From the Latin word "imponere", base of the obsolete English "impone" and translated as "impress" in modern English, Nordic hackers have coined the terms "imponator" (a device that does nothing but impress bystanders, referred to as the "imponator effect") and "imponade" (that "goo" that fills you as you get impressed with something – from "marmelade", often referred as "full of imponade", always ironic).
Excuse me while I barf in Larry Wall's general direction.
Companies that go bankrupt are a danger to healthy competition. They are able to make their creditors and shareholders pay for their losses and bad management and then to start anew with assets that they essentially got for free, quite unlike the competition that has not gone bankrupt, who have to pay full price for their assets, but quite similar to how their customers have wanted their products, for too little money.

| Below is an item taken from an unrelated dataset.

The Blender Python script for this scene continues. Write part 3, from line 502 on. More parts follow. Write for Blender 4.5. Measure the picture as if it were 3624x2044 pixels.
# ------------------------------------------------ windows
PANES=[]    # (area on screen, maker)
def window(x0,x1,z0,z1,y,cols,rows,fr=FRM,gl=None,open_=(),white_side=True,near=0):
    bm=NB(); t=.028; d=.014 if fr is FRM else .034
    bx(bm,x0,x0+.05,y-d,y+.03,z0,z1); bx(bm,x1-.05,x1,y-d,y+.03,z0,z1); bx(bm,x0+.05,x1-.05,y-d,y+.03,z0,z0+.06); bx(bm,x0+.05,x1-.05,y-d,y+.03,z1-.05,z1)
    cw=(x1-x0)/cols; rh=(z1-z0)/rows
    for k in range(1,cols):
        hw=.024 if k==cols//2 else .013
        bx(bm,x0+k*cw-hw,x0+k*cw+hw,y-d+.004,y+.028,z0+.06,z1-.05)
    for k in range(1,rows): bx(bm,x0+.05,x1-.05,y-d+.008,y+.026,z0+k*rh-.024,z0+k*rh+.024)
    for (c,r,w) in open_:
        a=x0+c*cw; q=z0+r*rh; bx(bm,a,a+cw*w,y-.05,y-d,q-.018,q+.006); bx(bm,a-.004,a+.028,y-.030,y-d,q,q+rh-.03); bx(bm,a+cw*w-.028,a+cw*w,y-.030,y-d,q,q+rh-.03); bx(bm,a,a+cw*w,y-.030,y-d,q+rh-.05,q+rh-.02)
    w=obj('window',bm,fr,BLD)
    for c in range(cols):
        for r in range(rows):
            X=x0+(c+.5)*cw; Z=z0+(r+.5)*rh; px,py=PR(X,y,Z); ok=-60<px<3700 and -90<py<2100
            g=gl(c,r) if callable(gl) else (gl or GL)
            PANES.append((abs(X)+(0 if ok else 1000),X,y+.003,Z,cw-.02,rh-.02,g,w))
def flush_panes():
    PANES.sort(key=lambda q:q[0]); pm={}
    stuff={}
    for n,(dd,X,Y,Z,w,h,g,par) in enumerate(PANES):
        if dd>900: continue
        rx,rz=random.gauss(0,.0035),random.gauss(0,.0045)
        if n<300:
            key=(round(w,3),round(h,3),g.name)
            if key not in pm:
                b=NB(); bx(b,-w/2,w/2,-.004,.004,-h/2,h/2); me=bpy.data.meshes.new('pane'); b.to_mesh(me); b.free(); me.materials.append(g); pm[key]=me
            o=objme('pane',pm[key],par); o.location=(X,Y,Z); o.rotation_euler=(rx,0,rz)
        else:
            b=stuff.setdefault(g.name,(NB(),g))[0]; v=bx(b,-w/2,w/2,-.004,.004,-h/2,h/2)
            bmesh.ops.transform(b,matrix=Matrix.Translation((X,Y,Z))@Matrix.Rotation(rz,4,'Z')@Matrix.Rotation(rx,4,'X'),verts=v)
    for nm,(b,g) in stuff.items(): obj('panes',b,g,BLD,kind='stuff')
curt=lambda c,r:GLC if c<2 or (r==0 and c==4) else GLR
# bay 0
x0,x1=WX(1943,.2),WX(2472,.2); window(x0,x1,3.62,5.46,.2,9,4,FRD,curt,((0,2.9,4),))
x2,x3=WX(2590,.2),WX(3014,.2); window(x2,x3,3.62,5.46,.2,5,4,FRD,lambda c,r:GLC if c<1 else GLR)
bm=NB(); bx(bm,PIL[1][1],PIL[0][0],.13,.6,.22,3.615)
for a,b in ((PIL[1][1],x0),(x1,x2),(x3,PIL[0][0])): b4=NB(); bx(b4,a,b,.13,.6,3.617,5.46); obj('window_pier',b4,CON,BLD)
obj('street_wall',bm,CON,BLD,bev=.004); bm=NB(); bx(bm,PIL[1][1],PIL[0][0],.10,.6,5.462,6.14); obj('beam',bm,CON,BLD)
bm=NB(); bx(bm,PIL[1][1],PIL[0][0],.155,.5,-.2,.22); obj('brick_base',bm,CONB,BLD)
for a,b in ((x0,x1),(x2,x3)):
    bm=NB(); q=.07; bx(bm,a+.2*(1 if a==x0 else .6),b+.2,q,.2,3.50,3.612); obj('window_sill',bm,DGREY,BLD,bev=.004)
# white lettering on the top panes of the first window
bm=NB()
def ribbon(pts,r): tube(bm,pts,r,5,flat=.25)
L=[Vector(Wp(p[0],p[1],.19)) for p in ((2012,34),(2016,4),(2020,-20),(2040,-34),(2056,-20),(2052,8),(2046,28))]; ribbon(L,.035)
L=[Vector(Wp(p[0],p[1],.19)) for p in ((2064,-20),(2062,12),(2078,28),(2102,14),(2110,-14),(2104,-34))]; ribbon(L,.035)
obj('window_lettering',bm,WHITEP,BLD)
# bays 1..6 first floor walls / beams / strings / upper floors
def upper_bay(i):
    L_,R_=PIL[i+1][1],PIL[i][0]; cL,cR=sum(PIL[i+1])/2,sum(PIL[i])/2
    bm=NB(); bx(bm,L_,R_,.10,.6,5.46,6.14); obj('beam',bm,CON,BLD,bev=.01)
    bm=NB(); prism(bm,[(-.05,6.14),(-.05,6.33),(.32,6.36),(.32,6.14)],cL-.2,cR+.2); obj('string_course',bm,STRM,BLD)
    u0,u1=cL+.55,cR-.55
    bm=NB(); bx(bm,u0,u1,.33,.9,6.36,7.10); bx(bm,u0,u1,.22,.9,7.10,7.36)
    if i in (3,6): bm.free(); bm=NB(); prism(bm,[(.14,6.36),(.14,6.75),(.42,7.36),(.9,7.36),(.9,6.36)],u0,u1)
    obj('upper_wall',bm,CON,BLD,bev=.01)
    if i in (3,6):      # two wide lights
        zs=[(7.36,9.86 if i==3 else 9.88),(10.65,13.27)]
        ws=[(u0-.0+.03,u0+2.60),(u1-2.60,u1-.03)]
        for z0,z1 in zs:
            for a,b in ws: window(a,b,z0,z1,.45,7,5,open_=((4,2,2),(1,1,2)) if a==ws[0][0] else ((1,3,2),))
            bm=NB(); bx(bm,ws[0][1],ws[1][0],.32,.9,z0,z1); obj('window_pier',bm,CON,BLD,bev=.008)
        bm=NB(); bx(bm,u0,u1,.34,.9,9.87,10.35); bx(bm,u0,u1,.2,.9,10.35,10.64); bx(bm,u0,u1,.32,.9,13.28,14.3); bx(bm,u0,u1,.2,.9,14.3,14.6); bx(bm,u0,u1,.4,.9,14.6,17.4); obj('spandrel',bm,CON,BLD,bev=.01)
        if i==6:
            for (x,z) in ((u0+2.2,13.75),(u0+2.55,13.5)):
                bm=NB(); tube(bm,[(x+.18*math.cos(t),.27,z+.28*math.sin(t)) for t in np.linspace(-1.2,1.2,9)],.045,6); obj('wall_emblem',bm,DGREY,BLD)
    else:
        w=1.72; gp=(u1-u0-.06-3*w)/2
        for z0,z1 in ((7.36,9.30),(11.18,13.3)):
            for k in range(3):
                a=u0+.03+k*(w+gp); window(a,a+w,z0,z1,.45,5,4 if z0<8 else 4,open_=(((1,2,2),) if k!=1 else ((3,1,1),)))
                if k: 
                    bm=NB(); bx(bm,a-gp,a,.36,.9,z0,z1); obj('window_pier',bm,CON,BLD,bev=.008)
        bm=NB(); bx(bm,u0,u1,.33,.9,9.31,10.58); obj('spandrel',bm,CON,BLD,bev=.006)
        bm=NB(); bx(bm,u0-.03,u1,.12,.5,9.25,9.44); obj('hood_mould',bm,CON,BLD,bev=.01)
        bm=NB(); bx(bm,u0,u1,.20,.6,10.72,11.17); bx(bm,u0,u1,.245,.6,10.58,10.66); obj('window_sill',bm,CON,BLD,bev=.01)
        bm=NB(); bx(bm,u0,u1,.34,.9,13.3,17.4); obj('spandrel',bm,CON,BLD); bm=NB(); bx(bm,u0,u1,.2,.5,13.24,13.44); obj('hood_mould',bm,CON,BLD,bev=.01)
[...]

You become a serious programmer by going through a stage where you are fully aware of the degree to which you know the specification, meaning both the explicit and the tacit specification of your language and of your problem. "Hey, it works most of the time" is the very antithesis of a serious programmer, and certain languages can only support code like that.
If you think this year is "97", you are not "year 2000 compliant".
aestheticles: n. The little-known source of aesthetic reactions. If your whole body feels like going into a fetal position or otherwise double over from the pain of experiencing something exceptionally ugly and inelegant, such as C++, it's because your aestheticles got creamed.
The past is not more important than the future, despite what your culture has taught you. Your future observations, conclusions, and beliefs are more important to you than those in your past ever will be. The world is changing so fast the balance between the past and the future has shifted.
XML is a giant step in no direction at all.